Wednesday, August 5, 2009

Waiting

Sorry for the lack of updating here! I meant to post a big milestone the other day--Chris was able to feel Baby moving at 17 weeks. It was a moment I smile when I think about. It was a moment I felt like things were almost normal.


I remembered back to Noah's pregnancy--his focused face, waiting for the movement. The question was the same: "Was that you?" Now, how I could make my intenstines kick him in the hand, I don't know, but the question and the "That's so cool!" was familiar and took me back to a time where things seemed so normal and simple. We talked about names, looked at cribs, etc. with ease and without worry.


Right now, I'm waiting for the next "OK." We go back to Duke next Tuesday, and I'm waiting with hope that it will bring us to a place of "normal." Or at least closer. We've definitely made some strides in that direction . . .


The social worker at school stopped me today and said, "The rumor is you're having twins." I teach her daughter this year, who heard from somebody who heard from somebody else that I was having twins.
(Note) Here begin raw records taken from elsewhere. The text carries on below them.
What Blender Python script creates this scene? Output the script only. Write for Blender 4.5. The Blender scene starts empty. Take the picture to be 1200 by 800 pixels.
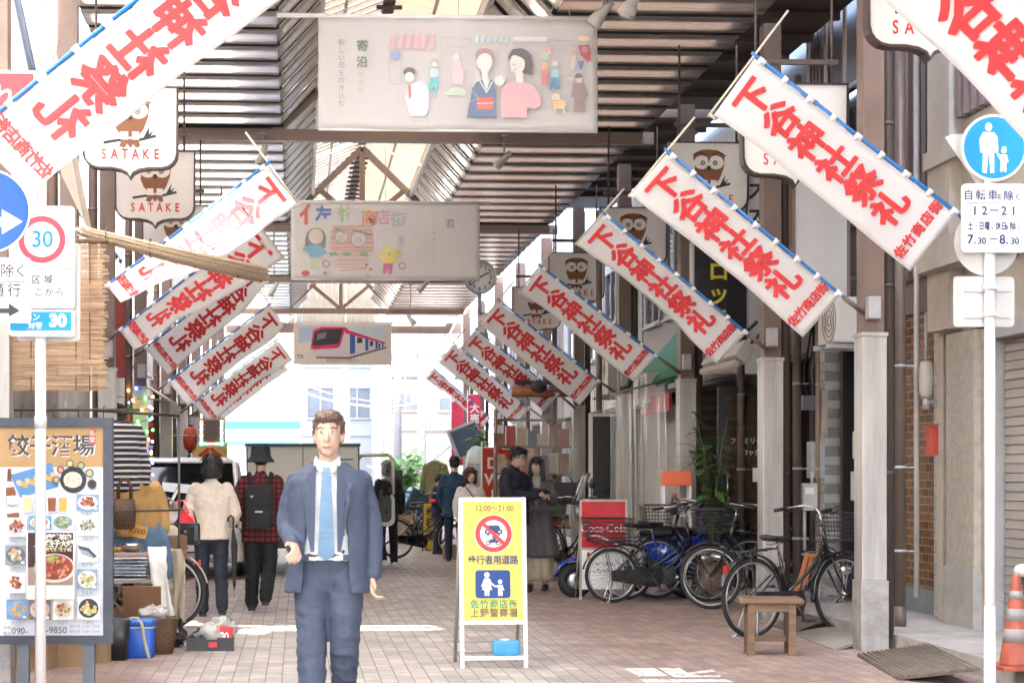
import bpy, bmesh, math, random
from mathutils import Vector, Matrix, noise as mnoise
R = math.radians
rnd = random.Random(7)
S = bpy.context.scene
COL = S.collection

# ---------------------------------------------------------------- camera, sky, sun, exposure
YAW, FPX, CX, CY, EYE = R(2.7), 2000.0, 444.0, 556.0, 1.4
cam = bpy.data.cameras.new('camera'); co = bpy.data.objects.new('camera', cam); COL.objects.link(co)
cam.sensor_width = 36; cam.lens = 60; cam.shift_x = 0.13; cam.shift_y = 0.13
cam.clip_start = 0.1; cam.clip_end = 800
co.location = (0, 0, EYE); co.rotation_euler = (R(90), 0, -YAW)
cam.dof.use_dof = True; cam.dof.focus_distance = 17.0; cam.dof.aperture_fstop = 7.0
S.camera = co
w = bpy.data.worlds.new('World'); S.world = w; w.use_nodes = True
nt = w.node_tree
sky = nt.nodes.new('ShaderNodeTexSky'); sky.sky_type = 'NISHITA'; sky.sun_disc = False
SUN_EL, SUN_AZ = R(58), R(132)          # azimuth from +Y towards +X: high behind the camera, to its right
sky.sun_elevation = SUN_EL; sky.sun_rotation = SUN_AZ
sky.air_density = 1.0; sky.dust_density = 3.0; sky.ozone_density = 0.8
nt.nodes['Background'].inputs[1].default_value = 0.15
nt.links.new(sky.outputs[0], nt.nodes['Background'].inputs[0])
sl = bpy.data.lights.new('sun', 'SUN'); so = bpy.data.objects.new('sun', sl); COL.objects.link(so)
sl.energy = 3.0; sl.angle = R(.8); sl.color = (1, .975, .94)
sd = Vector((math.sin(SUN_AZ)*math.cos(SUN_EL), math.cos(SUN_AZ)*math.cos(SUN_EL), math.sin(SUN_EL)))
so.rotation_euler = sd.to_track_quat('Z', 'Y').to_euler(); so.location = sd*60
vs = S.view_settings; vs.view_transform = 'Standard'; vs.look = 'None'; vs.gamma = 1; vs.use_curve_mapping = False
vs.exposure = 4.5
S.render.engine = 'CYCLES'; cy = S.cycles
cy.use_denoising = True; cy.max_bounces = 8; cy.diffuse_bounces = 5; cy.glossy_bounces = 3
cy.transmission_bounces = 5; cy.transparent_max_bounces = 10; cy.sample_clamp_indirect = 6
cy.caustics_reflective = False; cy.caustics_refractive = False

# ---------------------------------------------------------------- helpers
def at(px, py, Y):
    """world point at depth Y along the street under photo pixel (1200x800)"""
    r = (px-CX)/FPX; v = (CY-py)/FPX
    d = Y/(math.cos(YAW)-r*math.sin(YAW)); u = r*d
    return Vector((d*math.sin(YAW)+u*math.cos(YAW), Y, EYE+v*d))
def ground_y(py):                       # depth of a ground point seen at row py
    return FPX*EYE/(py-CY)

_mats = {}
def mat(name, c, rough=.55, metal=0.0, var=.10, sc=6.0, bump=0.0, bsc=60.0, alpha=1.0, trans=0.0, emit=None, es=0.0, transl=0.0, spec=.5, stretch=None, coat=0.0):
    if name in _mats: return _mats[name]
    m = bpy.data.materials.new(name); m.use_nodes = True
    t = m.node_tree; b = t.nodes['Principled BSDF']; L = t.links
    b.inputs['Roughness'].default_value = rough; b.inputs['Metallic'].default_value = metal
    b.inputs['Specular IOR Level'].default_value = spec; b.inputs['Coat Weight'].default_value = coat
    c4 = (c[0], c[1], c[2], 1)
    b.inputs['Base Color'].default_value = c4
    if var or bump:
        tc = t.nodes.new('ShaderNodeTexCoord'); src = tc.outputs['Object']
        if stretch:
            mp = t.nodes.new('ShaderNodeMapping'); mp.inputs['Scale'].default_value = stretch
            L.new(src, mp.inputs[0]); src = mp.outputs[0]
    if var:
        n = t.nodes.new('ShaderNodeTexNoise'); n.inputs['Scale'].default_value = sc; n.inputs['Detail'].default_value = 6; n.inputs['Roughness'].default_value = .62
        L.new(src, n.inputs['Vector'])
        r = t.nodes.new('ShaderNodeValToRGB'); e = r.color_ramp.elements
        e[0].position = .3; e[1].position = .7
        e[0].color = tuple(max(0, x*(1-var)) for x in c)+(1,); e[1].color = tuple(min(1, x*(1+var)) for x in c)+(1,)
        L.new(n.outputs['Fac'], r.inputs[0]); L.new(r.outputs[0], b.inputs['Base Color'])
        mr = t.nodes.new('ShaderNodeMapRange'); mr.inputs[3].default_value = max(0, rough-.08); mr.inputs[4].default_value = min(1, rough+.1)
        L.new(n.outputs['Fac'], mr.inputs[0]); L.new(mr.outputs[0], b.inputs['Roughness'])
    if bump:
        n2 = t.nodes.new('ShaderNodeTexNoise'); n2.inputs['Scale'].default_value = bsc; n2.inputs['Detail'].default_value = 4
        L.new(src, n2.inputs['Vector'])
        bp = t.nodes.new('ShaderNodeBump'); bp.inputs['Strength'].default_value = bump; bp.inputs['Distance'].default_value = .01
        L.new(n2.outputs['Fac'], bp.inputs['Height']); L.new(bp.outputs[0], b.inputs['Normal'])
    if alpha < 1: b.inputs['Alpha'].default_value = alpha
    if trans: b.inputs['Transmission Weight'].default_value = trans
    if emit: b.inputs['Emission Color'].default_value = (*emit, 1); b.inputs['Emission Strength'].default_value = es
    if transl:
        tr = t.nodes.new('ShaderNodeBsdfTranslucent'); tr.inputs[0].default_value = c4
        mx = t.nodes.new('ShaderNodeMixShader'); mx.inputs[0].default_value = transl
        out = t.nodes['Material Output']
        L.new(b.outputs[0], mx.inputs[1]); L.new(tr.outputs[0], mx.inputs[2]); L.new(mx.outputs[0], out.inputs[0])
    _mats[name] = m
    return m

def tag(o, label=None, cat=None, group=None, kind=None):
    if label: o['label'] = label
    if cat: o['category'] = cat
    if group: o['group'] = group
    if kind: o['kind'] = kind
    elif label: o['kind'] = 'thing'
    return o
def thing(name, label, cat, loc=(0, 0, 0), rz=0.0, group=None):
    o = bpy.data.objects.new(name, None); COL.objects.link(o); o.empty_display_size = .1
    o.location = loc; o.rotation_euler = (0, 0, rz)
    return tag(o, label, cat, group)
def copy_tree(o, parent=None):
    c = o.copy(); COL.objects.link(c); c.parent = parent
    for ch in list(o.children): copy_tree(ch, c)
    return c

class MB:
    """collects shapes, then links them as one mesh object"""
    def __init__(s): s.bm = bmesh.new(); s.mi = 0
    def _new(s, n0, smooth=False):
        s.bm.faces.ensure_lookup_table()
        for f in s.bm.faces[n0:]: f.material_index = s.mi; f.smooth = smooth
    def box(s, c, d, rot=None, bev=0.0):
        n0 = len(s.bm.faces)
        M = Matrix.Translation(c) @ (rot.to_4x4() if rot is not None else Matrix.Identity(4)) @ Matrix.Diagonal((d[0], d[1], d[2], 1))
        r = bmesh.ops.create_cube(s.bm, size=1, matrix=M)
        if bev:
            es = list({e for v in r['verts'] for e in v.link_edges})
            bmesh.ops.bevel(s.bm, geom=es, offset=bev, segments=2, affect='EDGES', profile=.7)
        s._new(n0, False); return s
    def b2(s, x0, x1, y0, y1, z0, z1, bev=0.0):
        return s.box(((x0+x1)/2, (y0+y1)/2, (z0+z1)/2), (abs(x1-x0), abs(y1-y0), abs(z1-z0)), None, bev)
    def tube(s, pts, r, n=8, caps=True):
        n0 = len(s.bm.faces); pts = [Vector(p) for p in pts]
        rs = r if isinstance(r, (list, tuple)) else [r]*len(pts)
        rings = []; up = None
        for i, p in enumerate(pts):
            t = (pts[min(i+1, len(pts)-1)]-pts[max(i-1, 0)])
            if t.length < 1e-9: t = Vector((0, 0, 1))
            t.normalize()
            if up is None: up = Vector((0, 0, 1)) if abs(t.z) < .9 else Vector((1, 0, 0))
            a = t.cross(up)
            if a.length < 1e-6: a = t.cross(Vector((0, 1, 0)))
            a.normalize(); b = a.cross(t).normalized(); up = b
            rings.append([s.bm.verts.new(p+(a*math.cos(2*math.pi*k/n)+b*math.sin(2*math.pi*k/n))*rs[i]) for k in range(n)])
        for i in range(len(rings)-1):
            for k in range(n):
                s.bm.faces.new((rings[i][k], rings[i][(k+1) % n], rings[i+1][(k+1) % n], rings[i+1][k]))
        if caps: s.bm.faces.new(rings[0][::-1]); s.bm.faces.new(rings[-1])
        s._new(n0, True); return s
    def cyl(s, a, b, r, n=16, r2=None): return s.tube([a, b], [r, r if r2 is None else r2], n)
    def loft(s, secs, caps=True, smooth=True):
        """secs: list of closed rings (lists of points, same count)"""
        n0 = len(s.bm.faces)
        rings = [[s.bm.verts.new(p) for p in q] for q in secs]; n = len(rings[0])
        for i in range(len(rings)-1):
            for k in range(n):
                s.bm.faces.new((rings[i][k], rings[i][(k+1) % n], rings[i+1][(k+1) % n], rings[i+1][k]))
        if caps: s.bm.faces.new(rings[0][::-1]); s.bm.faces.new(rings[-1])
        s._new(n0, smooth); return s
    def lathe(s, prof, c=(0, 0, 0), n=24, M=None):
        c = Vector(c); M = M or Matrix.Identity(3)
        return s.loft([[c+M @ Vector((r*math.cos(2*math.pi*k/n), r*math.sin(2*math.pi*k/n), z)) for k in range(n)] for r, z in prof])
    def ell(s, c, d, rot=None, n=16):
        n0 = len(s.bm.faces)
        M = Matrix.Translation(c) @ (rot.to_4x4() if rot is not None else Matrix.Identity(4)) @ Matrix.Diagonal((d[0], d[1], d[2], 1))
        bmesh.ops.create_uvsphere(s.bm, u_segments=n, v_segments=max(6, n*2//3), radius=1, matrix=M)
        s._new(n0, True); return s
    def torus(s, c, Rr, r, axis='x', n=40, m=8, sy=1.0):
        pts = []
        n0 = len(s.bm.faces); c = Vector(c); rings = []
        for i in range(n):
            a = 2*math.pi*i/n; ring = []
            for k in range(m):
                b = 2*math.pi*k/m; q = Rr+r*math.cos(b); h = r*sy*math.sin(b)
                p = {'x': Vector((h, q*math.cos(a), q*math.sin(a))), 'y': Vector((q*math.cos(a), h, q*math.sin(a))), 'z': Vector((q*math.cos(a), q*math.sin(a), h))}[axis]
                ring.append(s.bm.verts.new(c+p))
            rings.append(ring)
        for i in range(n):
            for k in range(m):
                s.bm.faces.new((rings[i][k], rings[(i+1) % n][k], rings[(i+1) % n][(k+1) % m], rings[i][(k+1) % m]))
        s._new(n0, True); return s
    def prism(s, pts, y0, y1):
        """polygon in x,z swept from y0 to y1"""
        n0 = len(s.bm.faces)
        a = [s.bm.verts.new((p[0], y0, p[1])) for p in pts]; b = [s.bm.verts.new((p[0], y1, p[1])) for p in pts]; n = len(pts)
        s.bm.faces.new(a); s.bm.faces.new(b[::-1])
        for k in range(n): s.bm.faces.new((a[k], b[k], b[(k+1) % n], a[(k+1) % n]))
        s._new(n0); return s
    def poly(s, pts):
        n0 = len(s.bm.faces); s.bm.faces.new([s.bm.verts.new(p) for p in pts]); s._new(n0); return s
    def grid(s, f, nu, nv, thick=0.0, smooth=True):
        """sheet f(u,v)->point, u,v in 0..1; with thick>0 a closed thin solid along the sheet's normals"""
        n0 = len(s.bm.faces)
        P = [[Vector(f(i/nu, j/nv)) for j in range(nv+1)] for i in range(nu+1)]
        def lay(Q): return [[s.bm.verts.new(p) for p in row] for row in Q]
        A = lay(P)
        for i in range(nu):
            for j in range(nv): s.bm.faces.new((A[i][j], A[i+1][j], A[i+1][j+1], A[i][j+1]))
        if thick:
            Q = []
            for i in range(nu+1):
                row = []
                for j in range(nv+1):
                    du = P[min(i+1, nu)][j]-P[max(i-1, 0)][j]; dv = P[i][min(j+1, nv)]-P[i][max(j-1, 0)]
                    nn = du.cross(dv); nn = nn.normalized() if nn.length > 1e-9 else Vector((0, 1, 0))
                    row.append(P[i][j]-nn*thick)
                Q.append(row)
            B = lay(Q)
            for i in range(nu):
                for j in range(nv): s.bm.faces.new((B[i][j], B[i][j+1], B[i+1][j+1], B[i+1][j]))
            for i in range(nu):
                s.bm.faces.new((A[i][0], B[i][0], B[i+1][0], A[i+1][0])); s.bm.faces.new((A[i][nv], A[i+1][nv], B[i+1][nv], B[i][nv]))
            for j in range(nv):
                s.bm.faces.new((A[0][j], A[0][j+1], B[0][j+1], B[0][j])); s.bm.faces.new((A[nu][j], B[nu][j], B[nu][j+1], A[nu][j+1]))
        s._new(n0, smooth); return s
    def add(s, me, M):
        n0 = len(s.bm.faces); nv = len(s.bm.verts); s.bm.from_mesh(me); s.bm.verts.ensure_lookup_table()
        for v in s.bm.verts[nv:]: v.co = M @ v.co
        s._new(n0); return s
    def build(s, name, m, parent=None, loc=None, rot=None, fixn=True):
        if fixn: bmesh.ops.recalc_face_normals(s.bm, faces=s.bm.faces)
        me = bpy.data.meshes.new(name); s.bm.to_mesh(me); s.bm.free()
        for x in (m if isinstance(m, (list, tuple)) else [m]): me.materials.append(x)
        o = bpy.data.objects.new(name, me); COL.objects.link(o)
        if parent: o.parent = parent
        if loc is not None: o.location = loc
        if rot is not None: o.rotation_euler = rot
        return o

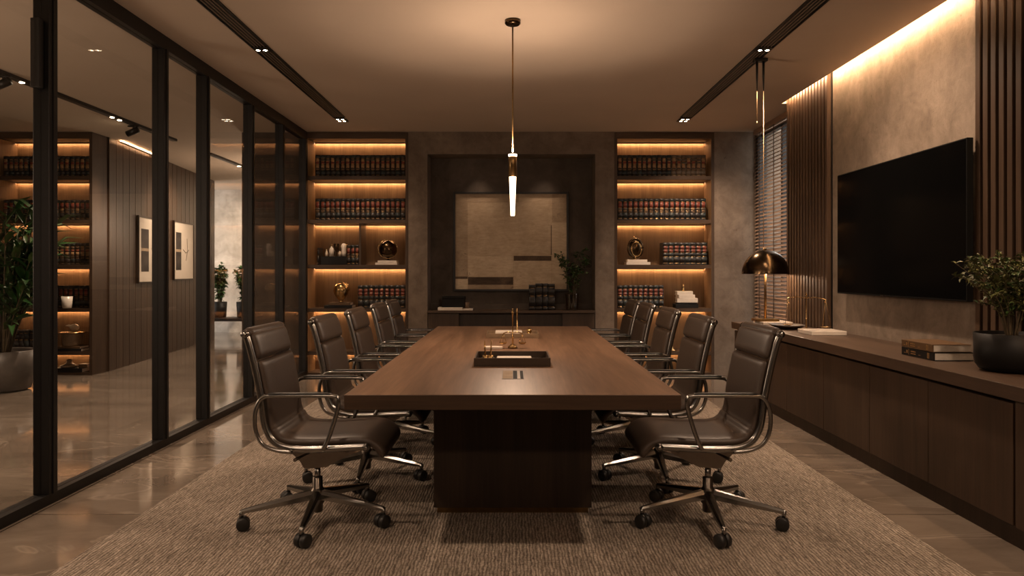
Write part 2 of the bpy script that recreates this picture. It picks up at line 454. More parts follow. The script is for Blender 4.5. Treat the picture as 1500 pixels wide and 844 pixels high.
def make_chair(label):
    c = thing('office_chair', label, 'chair', group='leather chairs around the conference table')
    # rail runs downwards; its left-hand normal (-tz, tx) points to the sitter
    def fr(p): return p
    mb = MB(); pad(mb, [(-.259,.918),(-.245,.888),(-.222,.803)], .232, .024, .016, .02, .022)
    mb.tube([(-.262+.006, -.232, .925), (-.262+.006, -.20, .925), (-.262+.006, .20, .925), (-.262+.006, .232, .925)], [.022,.027,.027,.022], 16)
    mb.build('headrest', 'leather', c, True)
    mb = MB(); pad(mb, [(-.2215,.800),(-.202,.71),(-.187,.63),(-.178,.56),(-.168,.505),(-.150,.468)], .232, .024, .016, .022, .02)
    mb.build('backrest', 'leather', c, True)
    mb = MB(); pad(mb, [(-.162,.492),(-.137,.447),(-.085,.418),(0,.410),(.12,.412),(.22,.418),(.285,.414),(.325,.388),(.338,.355)], .232, .026, .020, .02, .03)
    mb.build('seat', 'leather', c, True)
    for sg in (-1, 1):
        mb = MB(); mb.tube(catmull([(x, sg*.247, zz) for x, zz in RAIL], 4), .0105, 8, flat=1.5)
        fr_ = mb.build('side_frame', 'chrome', c, True)
        for bx, bz, nm in ((-.256,.925,'bolt'), (.288,.417,'bolt')):
            mb = MB(); mb.tube([(bx, sg*.236, bz), (bx, sg*.266, bz)], .017, 14); mb.tube([(bx, sg*.266, bz), (bx, sg*.272, bz)], [.012,.008], 14)
            mb.build(nm, 'chrome', fr_, True)
        arm = [(.100,.412),(.126,.47),(.155,.56),(.167,.615),(.162,.642),(.135,.651),(0,.652),(-.13,.651),(-.168,.643),(-.192,.615),(-.206,.56),(-.200,.49),(-.170,.435),(-.110,.408),(-.04,.400)]
        mb = MB(); mb.tube(catmull([(x, sg*.272, zz) for x, zz in arm], 4), .0085, 8, flat=1.15)
        a_ = mb.build('armrest', 'chrome', c, True)
        mb = MB(); mb.tube([(.135, sg*.272, .659), (.115, sg*.272, .661), (-.12, sg*.272, .661), (-.145, sg*.272, .659)], [.009,.0125,.0125,.009], 10, flat=.45)
        tag(mb.build('arm_pad', 'black_plastic', a_, True), 'slim dark arm pad')
    for x, zz in ((-.256,.925), (-.10,.402), (.20,.398)):
        mb = MB(); mb.tube([(x,-.247,zz),(x,.247,zz)], .009, 8); mb.build('cross_bar', 'alu_dark', c, True)
    # tilt mechanism: a wedge shaped casting
    mb = MB()
    mb.poly_prism([(-.115,.390),(.215,.390),(.205,.352),(.055,.272),(-.050,.266),(-.070,.300),(-.125,.355)], -.05, .05)
    mb.box(-.14, .24, -.20, .20, .386, .397, bev=.003)
    mb.tube([(-.02,-.05,.345),(-.03,-.16,.352),(-.045,-.215,.350)], [.006,.006,.009], 8)
    mb.build('tilt_mechanism', 'alu_dark', c)
    mb = MB(); mb.tube([(0,0,.17),(0,0,.28)], .0145, 14); mb.build('gas_lift', 'chrome', c, True)
    mb = MB(); mb.lathe([(0,.045),(.022,.045),(.026,.05),(.027,.085),(.034,.09),(.036,.150),(.030,.158),(.025,.165),(.025,.212),(.020,.217),(0,.217)], seg=18)
    mb.build('hub', 'alu_dark', c, True)
    for k in range(5):
        a = math.radians(-86 + 72*k); R = .345
        d = Vector((math.cos(a), math.sin(a), 0))
        mb = MB()
        p0, p1 = d*.028 + Vector((0,0,.128)), d*R + Vector((0,0,.085))
        st = [(0, .022, .026), (.35, .019, .021), (.8, .014, .014), (1., .011, .011)]
        sd = Vector((-d.y, d.x, 0)); rings = []
        for t, w, h in st:
            q = p0.lerp(p1, t)
            rings.append([mb.bm.verts.new(q + sd*w*cx + Vector((0,0,h*cz))) for cx, cz in ((-1,-.7),(1,-.7),(1,.3),(.55,1),(-.55,1),(-1,.3))])
        for r0, r1 in zip(rings, rings[1:]):
            for j in range(6): mb.bm.faces.new((r0[j], r0[(j+1)%6], r1[(j+1)%6], r1[j]))
        mb.bm.faces.new(rings[0][::-1]); mb.bm.faces.new(rings[-1])
        mb.tube([d*R + Vector((0,0,.092)), d*R + Vector((0,0,.055))], .010, 10)
        lg = mb.build('leg', 'chrome', c)
        mb = MB(); ca = a + 1.0 + k*1.7
        ax = Vector((math.cos(ca), math.sin(ca), 0)); fw = Vector((-ax.y, ax.x, 0))
        cc = d*R + Vector((0,0,.031)) + fw*.008
        for s0, s1 in ((-.030,-.0025), (.0025,.030)):
            mb.tube([cc+ax*s0, cc+ax*(s0*.9+s1*.1), cc+ax*(s0*.1+s1*.9), cc+ax*s1], [.025,.0305,.0305,.025], 18)
        mb.tube([cc-ax*.008, cc+ax*.008], .022, 12)
        mb.build('caster', 'black_plastic', lg, True)
    return c
cx = [.945, .862, .855, .852, .850]
cy = [3.47, 4.23, 5.05, 5.88, 6.52]
side = {-1: 'on the glass wall side', 1: 'on the television side'}
pos = ['first from the front', 'second from the front', 'middle one', 'second from the back wall', 'last one by the back wall']
chair0 = None
for sg in (-1, 1):
    for k in range(5):
        lb = 'brown leather swivel armchair, %s %s' % (pos[k], side[sg])
        if chair0 is None: c = chair0 = make_chair(lb)
        else: c = copy_tree(chair0); c['label'] = lb
        c.location = (sg*cx[k], cy[k], RZ)
        if sg > 0: c.scale = (-1,1,1)

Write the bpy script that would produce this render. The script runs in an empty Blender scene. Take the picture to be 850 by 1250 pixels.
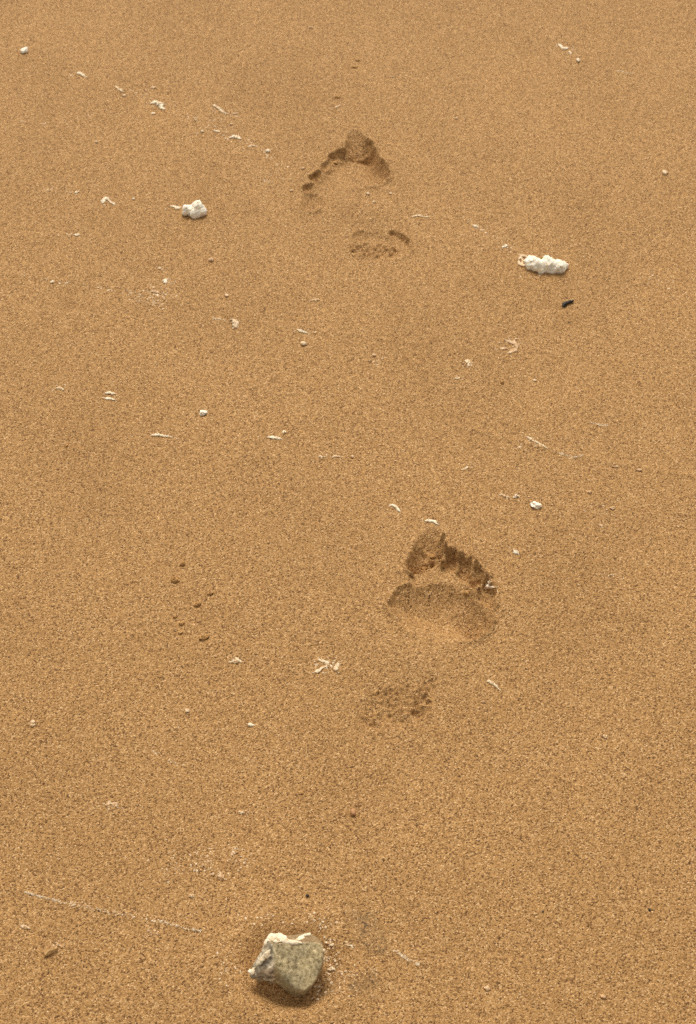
import bpy, bmesh, math, random
import numpy as np
from mathutils import Vector, Matrix
from mathutils.bvhtree import BVHTree

scene = bpy.context.scene
COL = scene.collection
rng = np.random.default_rng(11)
random.seed(11)

# ------------------------------------------------------------------ camera
CAM_H, DEP, FPX = 1.30, math.radians(46.0), 2050.0      # eye height, tilt below the horizon, focal length for an 850 x 1250 sheet
SN, CS = math.sin(DEP), math.cos(DEP)
cam_d = bpy.data.cameras.new('camera')
cam = bpy.data.objects.new('camera', cam_d)
COL.objects.link(cam)
cam.location = (0, 0, CAM_H)
cam.rotation_euler = (math.radians(90) - DEP, 0, 0)
cam_d.sensor_fit = 'VERTICAL'
cam_d.sensor_height = 36.0
cam_d.lens = 36.0 * FPX / 1250.0
cam_d.clip_start = 0.05
cam_d.clip_end = 2000
cam_d.dof.use_dof = True
cam_d.dof.focus_distance = 1.64
cam_d.dof.aperture_fstop = 16.0
scene.camera = cam


def ray(u, v):
    a, b = (u - 425.0), (v - 625.0)
    return np.array([a, FPX * CS - b * SN, -FPX * SN - b * CS])


def gp(u, v, z=0.0):
    """Ground position of a spot on the survey sheet (850 x 1250), at height z."""
    d = ray(u, v)
    t = (CAM_H - z) / -d[2]
    return np.array([d[0] * t, d[1] * t])


def mpp(v):
    """Metres on the sand per sheet unit, across, at sheet row v."""
    return CAM_H / (SN + (v - 625.0) / FPX * CS) / FPX


# ------------------------------------------------------------------ noise
_LAT = np.random.default_rng(5).random((512, 512))


def vnoise(x, y, s, seed=0):
    x = x / s + 37.13 * seed + 1000
    y = y / s + 91.7 * seed + 1000
    xi, yi = np.floor(x).astype(np.int64), np.floor(y).astype(np.int64)
    fx, fy = x - xi, y - yi
    fx, fy = fx * fx * (3 - 2 * fx), fy * fy * (3 - 2 * fy)
    g = lambda a, b: _LAT[(xi + a) % 512, (yi + b) % 512]
    return (g(0, 0) * (1 - fx) + g(1, 0) * fx) * (1 - fy) + (g(0, 1) * (1 - fx) + g(1, 1) * fx) * fy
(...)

She said that she told her daughter to stop saying that if I hadn't said anything to them. I thanked her before I had to explain that yes, we were at one point but not anymore. She then asked me if I had even mentioned the pregnancy to students, and I explained that I was still waiting for this next ultrasound.


So, for now, I wait. And I'm so grateful for the assuring flutters and pokes that make the waiting less . . . unbearable . . .

1 comment:

  1. Oh sweet Emily. I love Kristi for this!! :) It's crazy how intuitive those students are and how FAST rumors spread like that. Praying for you and that sweet baby!